Thoughts on Casual Relationships

I spent my weekend at a training in the middle of nowhere. Despite how that sentence sounds, I had a great time. Between sessions, I got to hang out with friends I seldom see and some new friends. We sat up far too late on Saturday, talking in between games of Spaceteam. (Look it up. Trust me.) At 1am, one of the college students in our group received a text. Two of us went into Mom Mode and demanded to know who was texting him at such an hour.
"Just a friend from school!" 
We shared a look. "What is she texting you?" 
He laughed at us and said it was just asking when he was getting back. I informed him that I rarely text my friends at 1am, and if I do it's because one or both of us has been drinking, and if it's a man then I'm definitely not casually chatting. 
My young friend insisted that "it's not like that" and that he "sister-zoned her a long time ago." 
Again, my fellow Mom looked at me. At the same time, we told him, "She doesn't know that."**

The conversation that followed, about hooking up and the games we play with each other, got me thinking. In case you hadn't noticed, I am not of the opinion that you have to be in love with someone, or even want to head in that direction, in order to kiss someone. (OR I WOULD NEVER KISS ANYONE.) You can be attracted to someone and enjoy being around them without wanting to create a relationship. I say as long as you're both interested and honest about what you want, the idea of a casual makeout or even the clichéd friends with benefits is totally fine. You're all adults and you can make your own choices. (All of this is irrelevant if one or both of you is in a committed relationship, since I have a zero tolerance stance towards cheating.) 

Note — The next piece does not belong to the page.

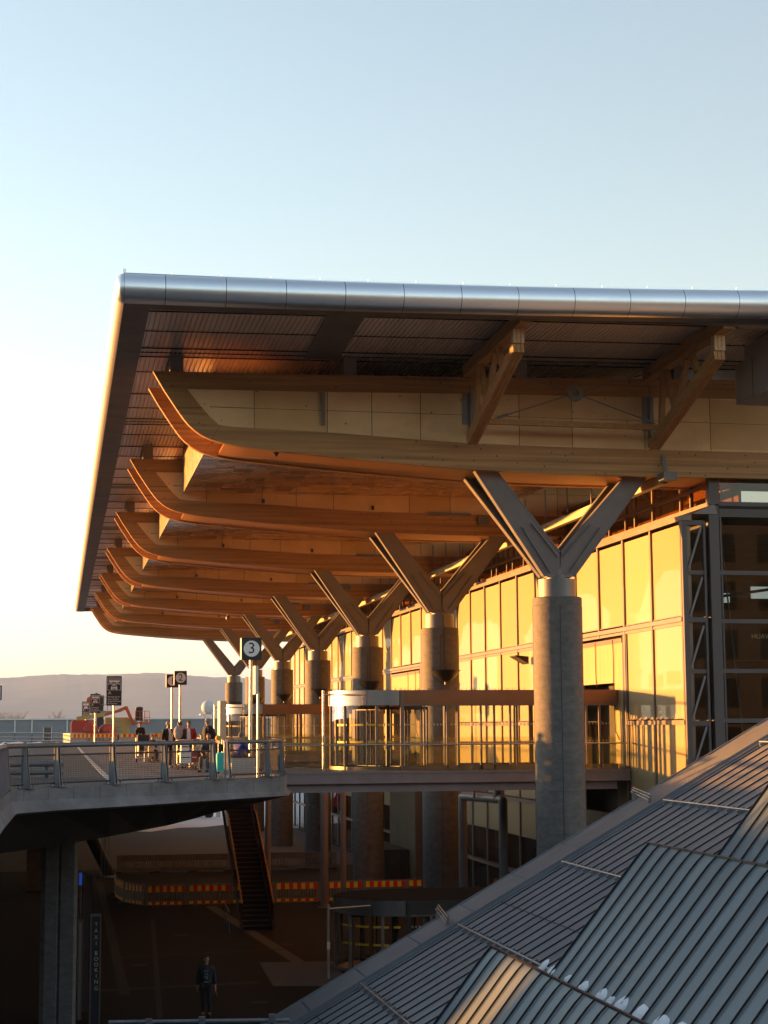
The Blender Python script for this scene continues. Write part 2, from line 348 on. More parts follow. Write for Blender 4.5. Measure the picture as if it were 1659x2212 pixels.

And yet so often it fails. Because none of you are listening to me. I have told you repeatedly, through text messages, in person, via email, and probably here: you really can't keep things casual if one (OR BOTH) of you wants more. I have nothing against romantic relationships, except that they're gross and sometimes lead to things like marriage and babies and lengthy discussions about feelings. If that's what you want, go look for it. But I'm talking to people who aren't looking for serious. Whenever you talk about things getting weird with someone you hooked up with, I'm going to tell you that person is struggling with a serious case of Feelings. (Or a case of Thinks YOU Have Feelings--did you text too many times the next day?) When I tell you to be honest about what you want, you have to start with yourself. Some people can't handle casual--and that's fine. You can't force something you're not into. Some people say casual is fine because they want more and figure they can morph the situation into a relationship. 

I know every situation is different blah blah blah. My advice to you, however, remains the same. Be clear about what you want and what the other person wants. Could this turn into a Real Relationship? Sure. Romantic comedies certainly think so. (I also know real people who've been though that, if that makes you feel better.) Is it guaranteed? Absolutely not. If that's your endgame, you have to be careful--you might be disappointed. 

Otherwise you might find yourself texting some boy at 1am while his friends judge your actions. 




**Ok fine. If this is the sort of thing you do, maybe you do know you've been sister-zoned. Maybe you don't have feelings for the person you're casually texting at 1am. Just know that your behavior is suspect.